バンドの再始動を飾るのは、サカナクション山口一郎をトータルプロデューサーに迎えたデジタルシングル「恋のジャーナル」。リリース早々、巨大な顔のマスコット“メガフルタチ”が街に出没するなど、各所に仕込んだ仕掛けが話題を呼んでいる。

「出会い」と「別れ」然り、相反する2つのものから生まれるものは、それまでにない新しい何かだ。この日話を伺ったボーカルの古舘佑太郎(ex. The SALOVERS)とギターの加藤綾太(ex. ポニーテールスクライム)の話から、そんなことを考えた。



・ライバルだった仲間と再始動したTHE 2

—まずは再始動に至った経緯を教えてもらえますか?

古舘:2のベース・赤坂真之介とドラム・yuccoの2人が卒業したタイミングで、これから新たなバンドを再構築していくために、2を一度完結しておきたいと思ったんです。2人(古舘と加藤)の性格的にもあんまり潜るのは得意じゃないんですけど、初期2は僕らにとって大切な存在だし、新しくバンドを組み直すぐらいの気持ちで、思い切って活動休止を選びました。「こっからの2は2であって2じゃない」って気持ちで。それがバンド名に「THE」がついた理由にも繋がってくるんですけど。そこから森夏彦と歌川菜穂っていう、僕らにとって10代の時からのライバルみたいな存在の2人と組むことになって。

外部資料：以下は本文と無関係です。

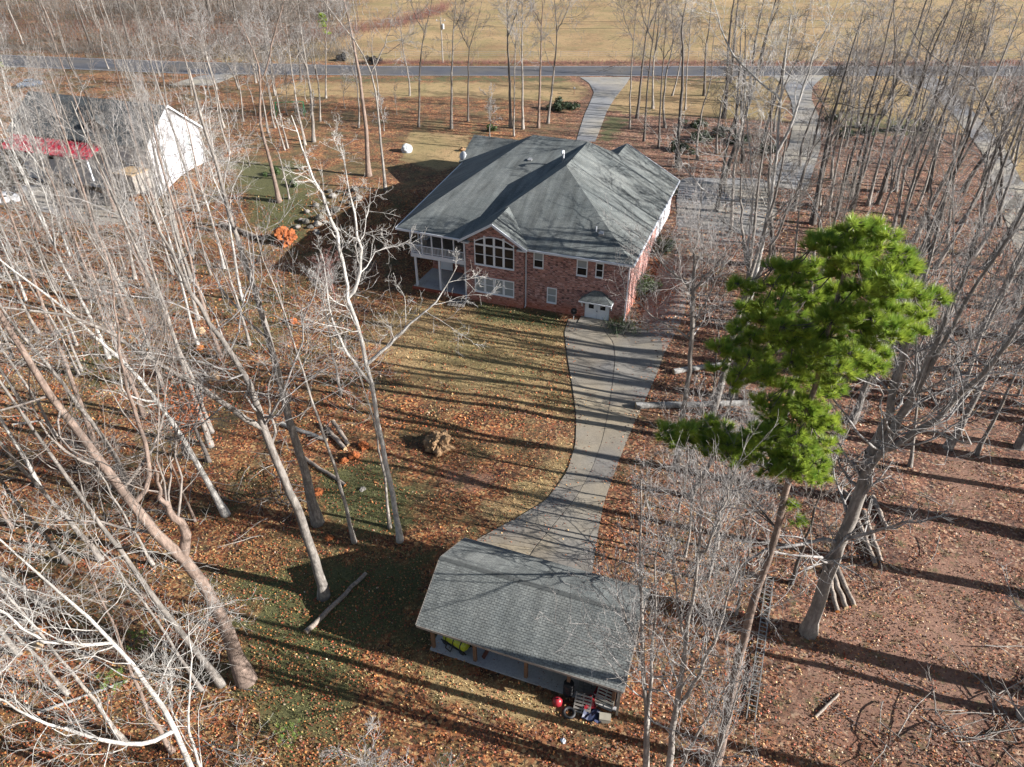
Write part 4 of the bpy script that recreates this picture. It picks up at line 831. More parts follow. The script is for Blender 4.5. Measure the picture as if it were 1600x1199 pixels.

メンバー4人それぞれがそれぞれのバンドで、時にバチバチしながら切磋琢磨してきた仲間で、実は20代半ばで僕がまだソロをやってた時に、その4人でバンドやれたらいいなって、1回結束しかけてたんです。でも2人も他のバンドが忙しかったし、結局すぐ頓挫しちゃって、幻で終わってた過去もあったんですよね。それで今回2で空いてる席がベースとドラムだったんで、その2人しか考えられないと思って声をかけました。

—同世代の他のバンドとは当時どんな関係性だったんですか?

古舘:僕が10代後半の時とかは、鬼尖りしてて、多分めちゃくちゃ態度悪かったです(笑)。みんなに申し訳ないって謝って回りたいぐらいの態度をとってたと思います。

加藤:米咲ちゃん(赤い公園)がキレてたって言ってましたよ。何あいつ、って(笑)。

古舘:そうそう。嫌なことするとかじゃないんですけど、愛想よく喋りかけられても愛想よく返せなかった。でも20代後半でみんないじってくれるようになったんで、当時の人たちとは仲良くなれてよかったですけど。当時はみんなも尖ってたし、僕もそうでしたね。仲良く和気藹々となれたのは、20代を超えてから。みんなちょっとしんどいこととかいろんな紆余曲折があって、バンド続けてるだけでも頑張ってんなって仲間意識が出てきたんですよね。

—以前別の媒体で古舘さんにインタビューした時に、『くるりのこと』っていう本の話をしていただいたんです。そのときに、圧倒的に才能の人だと思っていたくるりも、努力して変化しながらバンドを続けていることに衝撃を受けたって話をされていて。THE 2にも、変化しながら続けていくエネルギーってところで通じるものを感じました。

古舘:もちろんやめるのも続けるのもエネルギーが必要だと思うので、どっちもすごいなと思いますけど。でも僕が1番好きなバンドがくるりだったので、くるりの、“アルバムごとに変化していく”っていう、ジャンルレスな部分には影響を受けてるんだなって今思い出しましたね。だから僕、「ロックバンドなんですか?」って言われるのに昔から違和感があって。どう考えてもギターロックだし、否定するのもめんどくさいから「はい」って言ってるけど、ぶっちゃけ内心、照れくさいっていうか。The SALOVERSの時とか、ただスキルがなくてギターロック一辺倒のことしかやれなかっただけで、早い段階からはみ出したかったのかもしれないです。

加藤:お互い前にやってたバンドは、手法が似てたんですよね。ギターの音がでかくて、うわーってがなる、みたいなのが根本にあったのかなって、最近やっと自分たちのことを見つめ直して気づきました。2の初期はそれが楽しかったんですけど、当然続けることへの飽きも来るし、どんどん壊していきたいって気持ちはお互い生まれていたんですよね。自分たちを変えるきっかけを作りたいとは前から思っていて、一郎さんから一緒にやっていただけるって話が出る前も、プロデューサーつけたいよねって話はしていました。